Le pape s’est confié dans les mêmes termes aux cardinaux : « Vous êtes […] les plus proches collaborateurs du pape, et c’est pour moi un grand réconfort dans l’acceptation d’un fardeau qui est manifestement bien au-delà de mes forces, comme de celles de n’importe qui d’autre » ; ou encore : « le pape, depuis saint Pierre jusqu’à moi, son indigne successeur, est un humble serviteur de Dieu et de ses frères, et rien d’autre. » À la suite de saint Paul, pour Léon comme pour Augustin, « vivre, c’est le Christ », et cette charge d’évêque, qui pèse comme un fardeau léger sur leurs épaules, les configure au Christ Seigneur et serviteur. Servus Dei. C’est l’état de vie embrassé par Augustin durant la courte période qui sépara son ordination presbytérale de l’accession à l’épiscopat. Entouré de ses plus proches amis, il avait en effet requis de son évêque, Valerius, la permission de mener une vie de style monastique, empreinte de prière, de silence, et de communion avec ses frères. Servus Dei. Comment Léon ne se reconnaîtrait-il pas dans cette désignation, lui qui a reçu la dignité de Serviteur des serviteurs de Dieu ?

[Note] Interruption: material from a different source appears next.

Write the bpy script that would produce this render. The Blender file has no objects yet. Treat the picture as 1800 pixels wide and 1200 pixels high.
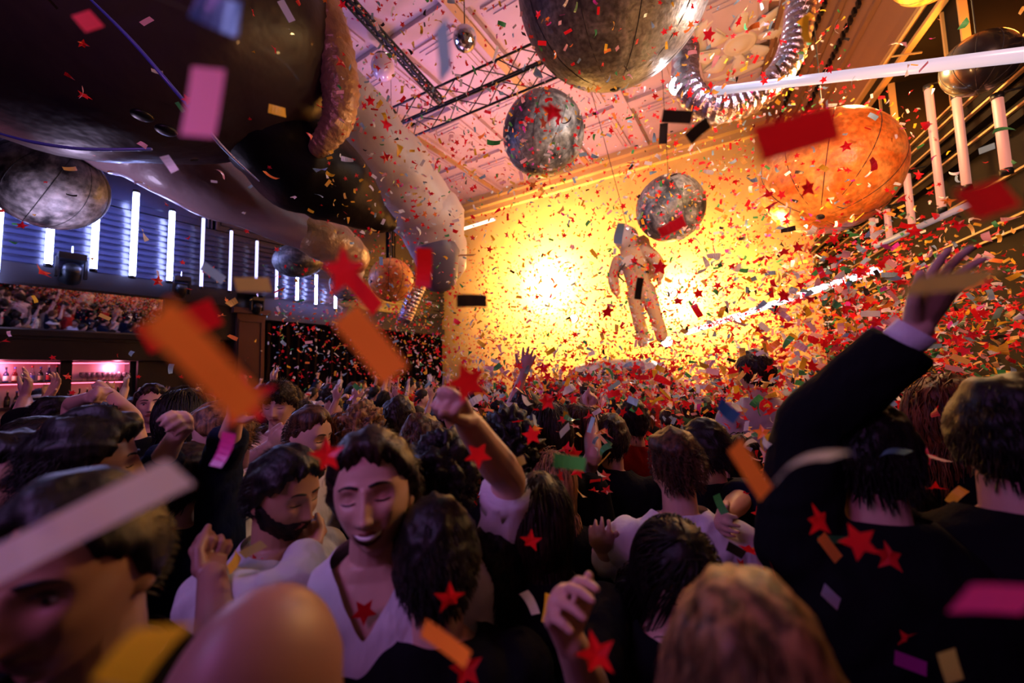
import bpy, bmesh, math, random
import numpy as np
from mathutils import Vector, Matrix, Euler, noise
random.seed(7); rng = np.random.default_rng(7)
PI = math.pi
scene = bpy.context.scene
COL = scene.collection
# ------------------------------------------------------------------ camera
F = 700.0
CAMZ = 1.95
pitch, roll = math.radians(4.5), -0.026
fw = Vector((0, math.cos(pitch), math.sin(pitch)))
r0 = Vector((1, 0, 0)); u0 = Vector((0, -math.sin(pitch), math.cos(pitch)))
RT = r0*math.cos(roll) + u0*math.sin(roll)
UP = -r0*math.sin(roll) + u0*math.cos(roll)
CAM = Vector((0, 0, CAMZ))
cd = bpy.data.cameras.new('camera'); cam = bpy.data.objects.new('camera', cd); COL.objects.link(cam)
cam.matrix_world = Matrix(((RT.x, UP.x, -fw.x, 0), (RT.y, UP.y, -fw.y, 0), (RT.z, UP.z, -fw.z, CAMZ), (0, 0, 0, 1)))
cd.sensor_width = 36; cd.lens = 14.0; cd.clip_start = 0.02; cd.clip_end = 200
cd.dof.use_dof = True; cd.dof.focus_distance = 2.2; cd.dof.aperture_fstop = 1.5
scene.camera = cam

def ray(px, py): return fw + RT*((px-900)/F) + UP*((600-py)/F)
def W(px, py, d): return CAM + ray(px, py)*d
def proj(p):
    v = Vector(p) - CAM; d = v.dot(fw)
    if d < 1e-4: return (-9999, -9999, d)
    return (900 + F*v.dot(RT)/d, 600 - F*v.dot(UP)/d, d)
def hit(px, py, P0, N):
    r = ray(px, py); t = (P0-CAM).dot(N)/r.dot(N); return CAM + r*t

# ------------------------------------------------------------------ materials
MATS = {}
def mat(name, col=(.5,.5,.5), rough=.5, metal=0.0, emit=None, es=0.0, bump=None, objcol=False, spec=.5, coat=0.0, sheen=0.0, trans=0.0, var=None, sss=0.0):
    if name in MATS: return MATS[name]
    m = bpy.data.materials.new(name); m.use_nodes = True; nt = m.node_tree
    b = nt.nodes['Principled BSDF']
    b.inputs['Base Color'].default_value = (*col, 1); b.inputs['Roughness'].default_value = rough
    b.inputs['Metallic'].default_value = metal; b.inputs['Specular IOR Level'].default_value = spec
    b.inputs['Coat Weight'].default_value = coat; b.inputs['Sheen Weight'].default_value = sheen
    b.inputs['Transmission Weight'].default_value = trans
    if sss: b.inputs['Subsurface Weight'].default_value = sss; b.inputs['Subsurface Scale'].default_value = .01
    if emit: b.inputs['Emission Color'].default_value = (*emit, 1); b.inputs['Emission Strength'].default_value = es
    src = None
    if objcol:
        oi = nt.nodes.new('ShaderNodeObjectInfo'); src = oi.outputs['Color']
    if var:   # (scale, colour2, lo, hi)
        tc = nt.nodes.new('ShaderNodeTexCoord'); nz = nt.nodes.new('ShaderNodeTexNoise'); nz.inputs['Scale'].default_value = var[0]; nz.inputs['Detail'].default_value = 6
        nt.links.new(tc.outputs['Object'], nz.inputs['Vector'])
        mr = nt.nodes.new('ShaderNodeMapRange'); mr.inputs['From Min'].default_value = var[2]; mr.inputs['From Max'].default_value = var[3]
        nt.links.new(nz.outputs['Fac'], mr.inputs['Value'])
        mx = nt.nodes.new('ShaderNodeMix'); mx.data_type = 'RGBA'
        nt.links.new(mr.outputs['Result'], mx.inputs[0]); mx.inputs[6].default_value = (*col, 1); mx.inputs[7].default_value = (*var[1], 1)
        if src: nt.links.new(src, mx.inputs[6])
        src = mx.outputs[2]
    if src: nt.links.new(src, b.inputs['Base Color'])
    if bump:  # (scale, strength, distance, stretch)
        tc = nt.nodes.new('ShaderNodeTexCoord'); mp = nt.nodes.new('ShaderNodeMapping'); nz = nt.nodes.new('ShaderNodeTexNoise')
        nz.inputs['Scale'].default_value = bump[0]; nz.inputs['Detail'].default_value = 4
        if len(bump) > 3: mp.inputs['Scale'].default_value = bump[3]
        nt.links.new(tc.outputs['Object'], mp.inputs['Vector']); nt.links.new(mp.outputs['Vector'], nz.inputs['Vector'])
        bp = nt.nodes.new('ShaderNodeBump'); bp.inputs['Strength'].default_value = bump[1]; bp.inputs['Distance'].default_value = bump[2]
        nt.links.new(nz.outputs['Fac'], bp.inputs['Height']); nt.links.new(bp.outputs['Normal'], b.inputs['Normal'])
    MATS[name] = m; return m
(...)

L’homme d’une paix venue du Christ
Homme de paix, Léon l’est au plus haut point, ne serait-ce qu’en raison de l’insistance qu’il a mise dans ses premiers discours à étendre à tous les hommes cette paix venue directement du Christ. Allons plus loin. Cette paix, qu’Augustin définit comme « la tranquillité dans l’ordre » (5), Léon l’a caractérisée par deux adjectifs qui n’ont rien d’accessoire. Elle est, dit-il, « désarmée et désarmante ». Faire taire le fracas des armes et des dissensions intestines, en se présentant à mains nues face aux bêtes sauvages comme Ignace d’Antioche donné en modèle par le pape dans sa première messe, telle est la mission qu’Augustin assigne, dans l’Afrique du Ve siècle traversée par les schismes et les hérésies, à l’Église une et sainte – bien que toujours en chemin, in via, vers la Patrie, autre image caractéristique de sa prédication et reprise par le pape Léon XIV. Paix et service, paix et amour : ainsi peut-on préciser les contours de son ethos pontifical présent et à venir. Témoin d’un amour qui le précède et le dépasse, Léon peut dire avec saint Augustin : « tu as frappé mon cœur de ton verbe et je t’ai aimé » (6). Se sachant inconditionnellement aimé par celui qui l’appelle à trouver en lui son repos et lui donne l’assurance que « le mal ne prévaudra pas », il annonce comme Augustin aux chrétiens et à tous les hommes de bonne volonté qu’ils sont, chacun, « dans la main de Dieu », puisqu’ils ont été, avant même leur conception, voulus par Dieu, afin que leur existence ne manquât pas à la Création, selon cette belle méditation de saint Augustin : « Avant même que je fusse, toi tu étais ; je ne méritais pas que tu m’accordes l’être ; et voici que je suis […]. C’est la plénitude de ta bonté qui donne à [chacun] de subsister, afin qu’un bien qui ne serait ni utile, ni égal à toi, ne fût pas pourtant privé d’être, puisqu’il pouvait être fait par toi » (7). Une même gratitude envers les dons de Dieu, à commencer par l’existence de chaque créature, habite certainement le pape ; il se pourrait même qu’elle soit le secret de sa joie.
Juliette de Dieuleveult
(1) Voir le Commentaire sur le psaume 127.
(2) Sermon 340, 1.
(3) « Quand on enseigne ce qu’il faut faire et que l’on enseigne pour qu’on le fasse, c’est en vain qu’on persuade de la vérité de ce que l’on dit […] si la connaissance acquise ne conduit pas à l’action. Il faut donc que l’orateur ecclésiastique […], non seulement enseigne pour instruire et plaise pour captiver, mais encore émeuve pour vaincre » (Enseigner le christianisme IV, 29).
(4) Confessions X, 70.
(5) La Cité de Dieu XIX, 2.
(6) Confessions X, 8.
(7) Confessions XIII, 1-2.
Juliette de Dieuleveult est normalienne, agrégée de Lettres Modernes, docteur en théologie et en études latines et auteur de Saint Augustin autrement (Parole et Silence, 2024).